The 92 workers of Hanjin Heavy Industries and Construction who were laid off have now returned to work at Yeongdo Shipyard in Busan after nearly two years. In the wake of their yearlong protest that included supporters on a train of buses and a sit-in atop a crane, they won political support and were assured of jobs by the shipbuilder’s chief executive during a legislative hearing.

But when the workers went back to work, they found there was little to do. Hanjin Heavy Industries has not been able to win any new vessel orders since 2008 and there is only one warship being constructed in its dockyard. About 500 of the 700 workers at its production lines have been taking turns to use up their leave as part of cost-cutting efforts.

The global shipbuilding industry is in its worst-ever slump. Economies are depressed worldwide and European shipping companies are cancelling their orders due to the liquidity crisis in Europe. The dockyards along the nation’s southern coast have been idle for a long time. Most are barely staying afloat, with the exception of Hyundai Heavy Industries, Samsung Heavy Industries, and Daewoo Shipbuilding and Marine, which have diversified their operations to include offshore plants and carriers of liquefied natural gas. Even industry leader Hyundai Heavy has for the first time encouraged its staff to take early voluntary retirement as a part of restructuring measures.

After recently touring the shipyards in Korea and Dalian, China, former Finance Minister Yoon Jeung-hyun sighed with concern about the viability of the Korean shipbuilding industry. Meanwhile, STX Shipbuilding is facing protests from environmentalists about its plan to enlarge its dockyard in Changwon, South Gyeongsang. It built a boatyard five times larger in Dalian, a coastal city in northeast China, in 2007, and about 30,000 workers are now building the same-scale tanker there that Hanjin Heavy Industries is working on, but for lower wages and with a higher rate of productivity. In the first half of 2012, STX won four orders for 50,000 deadweight oil tankers from Tanker Pacific of Singapore.

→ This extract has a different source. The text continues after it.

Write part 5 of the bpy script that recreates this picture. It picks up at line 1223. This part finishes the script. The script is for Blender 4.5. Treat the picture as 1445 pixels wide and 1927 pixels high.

In retrospect, Hanjin Heavy Industries made the right decision to cut back its workforce in December 2010. It was also right to shift its manufacturing base to Subic Bay in the Philippines, as STX had done. But the shipbuilder was still unable to recover due to protests from labor activists and politicians. Its reinstated workers in Busan can hardly be happier today, equally insecure of their jobs and income while management now has to worry about extra labor costs.